Walter L. Deemer: Operations Analysis Office, Headquarters, U.S. Air Force, Washington, D.C.

Operations Research, 1957, vol. 5, issue 1, 1-27

Abstract: The scientific investigation of an actual conflict situation usually leads to the study of a simpler conflict situation that may be formulated as a game a set of rules that govern and fully determine the possible courses of conflict. The study of a game involves its formulation, its solution, and instruction in its implications. The two principal techniques employed in such study of a game are the use of analytic game theory and the use of operational gaming. It has been inadequately recognized that the analytic game-theoretic approach and the operational gaming approach, different as they are, both require the use of a model of reality. Neither deals directly with reality itself. Moreover, once reality is represented by a rigorously formulated game with a complete set of rules, its solution, though unknown, is determinate. In their efforts to find the solution of such a game, users of analytic game-theoretic methods and users of operational gaming must start from the same point, the rules of the game.

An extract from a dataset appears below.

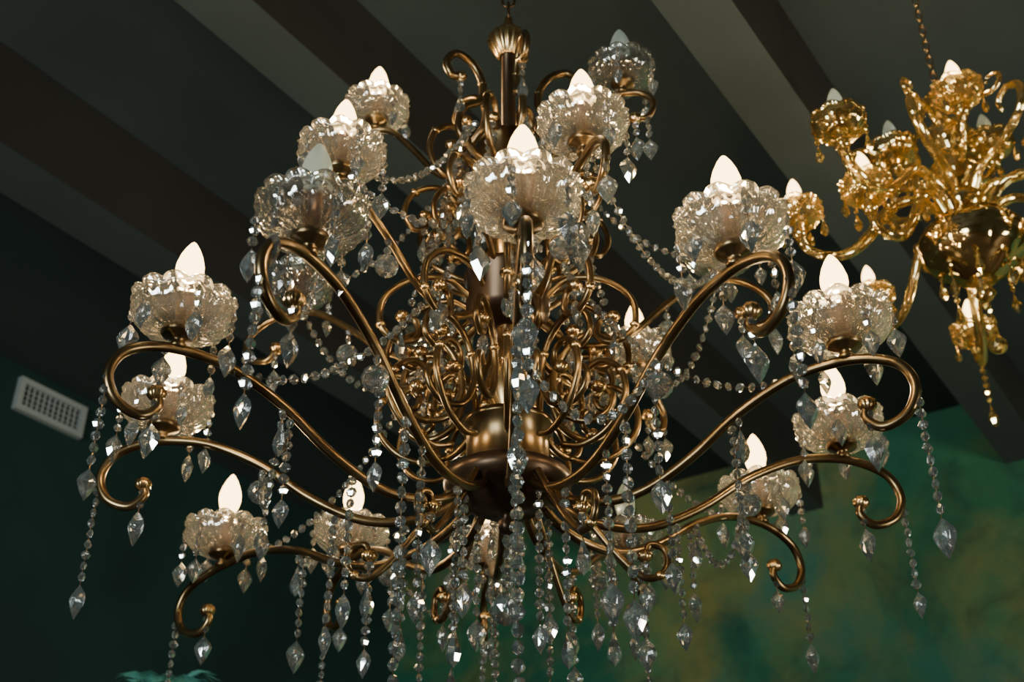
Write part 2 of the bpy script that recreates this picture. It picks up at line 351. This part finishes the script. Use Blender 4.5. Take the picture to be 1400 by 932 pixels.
# scroll work cage
S1=[(.165,1.085),(.180,1.10),(.195,1.085),(.185,1.055),(.15,1.04),(.105,1.06),(.085,1.12),(.105,1.185),(.15,1.22),(.195,1.205),(.205,1.165),(.18,1.145),(.16,1.16),(.165,1.18)]
S2=[(.11,.985),(.15,.975),(.20,.995),(.235,1.045),(.23,1.10),(.195,1.13),(.165,1.12),(.165,1.09),(.185,1.08)]
S3=[(.05,1.64),(.085,1.66),(.12,1.70),(.11,1.76),(.07,1.80),(.065,1.85),(.09,1.895),(.13,1.905),(.153,1.87),(.14,1.84),(.118,1.845)]
S4=[(.05,1.65),(.09,1.60),(.14,1.61),(.165,1.66),(.155,1.715),(.115,1.735),(.085,1.705),(.10,1.675),(.12,1.685)]
S5=[(.06,1.36),(.11,1.38),(.16,1.42),(.175,1.48),(.145,1.53),(.105,1.52),(.10,1.48),(.125,1.465),(.14,1.48)]
S6=[(.055,1.63),(.065,1.57),(.10,1.54),(.14,1.57),(.19,1.55),(.21,1.50),(.19,1.46),(.165,1.47),(.168,1.495)]
S7=[(.07,1.31),(.12,1.345),(.19,1.33),(.24,1.28),(.245,1.22),(.21,1.19),(.175,1.205),(.18,1.24),(.205,1.245)]
def ring(S,n,ph,rad,hang=None):
    for i in range(n):
        az=2*math.pi*(i+ph)/n; C=cat(radial(S,az),5); brass.add(*tube(C,rad,8)); e=C[-1]; gold.add(*ROS,T(*e,.85))
        mid=C[len(C)//2]; gold.add(*ROS,T(*mid,.6))
        if hang: strand(cry,(e[0],e[1],e[2]-.01),hang,'kite' if i%2 else 'drop',wire)
ring(S1,12,.5,.0065,.03); ring(S2,12,0,.006); ring(S3,5,.2,.0085,.05); ring(S4,6,.75,.007,.03); ring(S5,10,.5,.006,.02); ring(S6,8,.3,.006,.04); ring(S7,10,0,.0065,.03)
S8=[(.09,.94),(.13,.88),(.19,.80),(.235,.76),(.27,.775),(.27,.81),(.245,.82),(.235,.80)]
ring(S8,6,.5,.0065,.04)
strand(cry,(0,0,.835),.12,'ball',wire,1.3)
for b,n,m,sm in((brass,'arms_and_scrolls',M_BRASS,True),(dark,'stem_and_hubs',M_DARK,True),(gold,'rosettes',M_GOLD,True),(cry,'crystal_strands',M_CRY,False),(wire,'bead_wire',M_BRASS,False)): b.obj(n,m,ch,sm)
# ------------------------------------------------------------ amber glass chandelier
GX,GY=1.11,2.425
g=empty('amber_glass_chandelier',(GX,GY,CAMZ))
ag,ad,gg,gc,gw=Buf(),Buf(),Buf(),Buf(),Buf()
ME_AC=mesh_of('amber_cup',cupmesh(.062,144,8,16,.3,1.15),M_AMB)
def glamp(x,y,z,lit,s=1):
    inst('amber_cup',ME_AC,g,(x,y,z),random.uniform(0,3),s); inst('socket',ME_SOCK,g,(x,y,z),0,.8*s)
    ag.add(*lathe([(.0001,-.075),(.014,-.07),(.02,-.055),(.012,-.045),(.024,-.036),(.018,-.03),(.0001,-.03)],20),T(x,y,z,s))
    inst('bulb',ME_BON if lit else ME_BOFF,g,(x,y,z+.038*s),0,.84*s)
    if lit: filament(g,(x,y,z+.038*s+.03),1.8)
    for i in range(5):
        a=2*math.pi*i/5+x*7; strand(gc,(x+.058*s*math.cos(a),y+.058*s*math.sin(a),z),random.choice([.02,.04]),'drop',gw,.8)
GARM=[(.04,1.80),(.08,1.875),(.13,1.90),(.19,1.875),(.25,1.80),(.31,1.745),(.37,1.735),(.415,1.755),(.43,1.79)]
pts=[on_ring(px,py,(GX,GY),.43,1.86) for px,py in((1147,170),(1090,293),(1192,408),(1332,455))]
lit=[0,1,1,1]
gl=[(p[0]-GX,p[1]-GY,p[2],l) for p,l in zip(pts,lit)]
for a in(.8,1.5,2.3): gl.append((.43*math.sin(a),-.43*math.cos(a),1.86,1))
pi=on_ring(1185,258,(GX,GY),.33,1.86); gl.append((pi[0]-GX,pi[1]-GY,pi[2],1))
for x,y,z,l in gl:
    az=math.atan2(x,-y); r=math.hypot(x,y)
    P=[(q[0]*r/.43 if q[0]>.1 else q[0],q[1]+(z-1.86)*min(1,q[0]/.43)) for q in GARM]
    ag.add(*tube(cat(radial(P,az),7),.0125,12,lobes=4)); glamp(x,y,z,l)
    m=radial([P[3]],az)[0]; ag.add(*lathe([(.001,-.012),(.018,-.006),(.018,.006),(.001,.012)],16),T(*m)); strand(gc,(m[0],m[1],m[2]-.01),.03,'drop',gw,.8)
pu=on_ring(1307,135,(GX,GY),.13,2.13); a0=math.atan2(pu[0]-GX,-(pu[1]-GY))
for i in range(3):
    az=a0+2*math.pi*i/3; r=.14; x,y,z=r*math.sin(az),-r*math.cos(az),pu[2]
    ag.add(*tube(cat(radial([(.03,2.0),(.06,1.98),(.10,2.0),(.13,2.04),(r,z-.07)],az),7),.009,12,lobes=4)); glamp(x,y,z,1 if i==0 else 0,1.0)
for i in range(6):   # glass scrolls
    az=2*math.pi*(i+.35)/6
    ag.add(*tube(cat(radial([(.04,1.90),(.08,1.94),(.14,1.955),(.20,1.975),(.245,2.01),(.25,2.06),(.215,2.085),(.18,2.065),(.185,2.035)],az),6),[.012,.012,.011,.009,.005],12,lobes=4))
    if i<4: az=2*math.pi*(i+.5)/4+a0; ag.add(*tube(cat(radial([(.03,2.12),(.06,2.15),(.10,2.165),(.14,2.16),(.165,2.18),(.16,2.205),(.135,2.205),(.13,2.19)],az),6),[.008,.008,.006,.004],12,lobes=4))
# blown body with overlapping leaf relief
bp=[(.0001,1.655)]+[(.115*math.sin(math.pi*(.04+.92*i/26))**.8,1.655+.21*(i/26)) for i in range(27)]+[(.0001,1.867)]
def leaf(u,t,r,z):
    row=(u*4)%1; k=int(u*4); ph=t*8/2+(k%2)*math.pi/2; w_=abs(math.cos(ph))
    return r*(1.06+.09*(w_**.6)*(1-row)*min(1,row*6)),z
ad.add(*lathe(bp,160,leaf))
rb=lambda u,t,r,z:(r*(1.1+.055*abs(math.cos(6*(t+3*u)))),z)
ag.add(*lathe([(.03,1.86),(.05,1.88),(.045,1.90),(.022,1.915),(.02,1.93),(.04,1.95),(.058,1.99),(.05,2.01),(.02,2.02),(.018,2.05),(.035,2.07),(.05,2.11),(.04,2.13),(.015,2.15),(.012,2.18),(.03,2.21),(.03,2.24),(.008,2.26),(.0001,2.27)],72,rb))
ag.add(*lathe([(.0001,1.60),(.012,1.605),(.022,1.62),(.012,1.64),(.03,1.655),(.0001,1.66)],48,rb))
strand(gc,(0,0,1.60),.10,'ball',gw,1)
for i in range(8):
    a=2*math.pi*(i+.5)/8; strand(gc,(.09*math.sin(a),.09*math.cos(a),1.70),.03+.03*(i%2),'drop',gw,.9)
pl=gl[3]; strand(gc,(pl[0],pl[1],pl[2]-.07),.16,'drop',gw,1.1)
chain(gg,0,0,2.28,2.84,.032,.008,.0018)
gg.add(*lathe([(.0001,2.82),(.045,2.82),(.05,2.85),(.0001,2.85)],32))
for b,n,m,sm in((ag,'glass_arms',M_AMB,True),(ad,'glass_body',M_ADARK,True),(gg,'chain_and_canopy',M_GOLD,True),(gc,'amber_drops',M_AMB,False),(gw,'drop_wire',M_GOLD,False)): b.obj(n,m,g,sm)
# ------------------------------------------------------------ lights
def area(name,loc,target,size,power,col):
    l=bpy.data.lights.new(name,'AREA'); l.size=size; l.energy=power; l.color=col
    o=bpy.data.objects.new(name,l); bpy.context.collection.objects.link(o); o.location=loc
    o.rotation_euler=(Vector(target)-Vector(loc)).to_track_quat('-Z','Y').to_euler(); return o
area('fill_light',(-2.6,-2.0,2.2),(0,2,2.9),1.4,190,(.86,.98,1.0))  # added cool fill from behind the camera, no window built there
p=Nn*3.2+U*2.2; area('fill_light',(p[0],p[1],1.5),tuple(Nn*.8+U*5.5+np.array([0,0,1.5])),1.2,160,(1,.95,.80))  # added warm fill near the right wall, brightens the back wall
w=bpy.data.worlds.new('world'); bpy.context.scene.world=w; w.use_nodes=True
w.node_tree.nodes['Background'].inputs[0].default_value=(.3,.4,.42,1); w.node_tree.nodes['Background'].inputs[1].default_value=.05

The process of operational gaming suffers greatly from its lack of a rigorous method for calculating the required size of the sample of plays. This required size, though not known exactly, is far greater than is commonly suspected. Whereas chance effects require a sample of plays to be statistically adequate, competitive effects require a sample of plays to be strategically adequate. It is the latter requirement that is most often overlooked.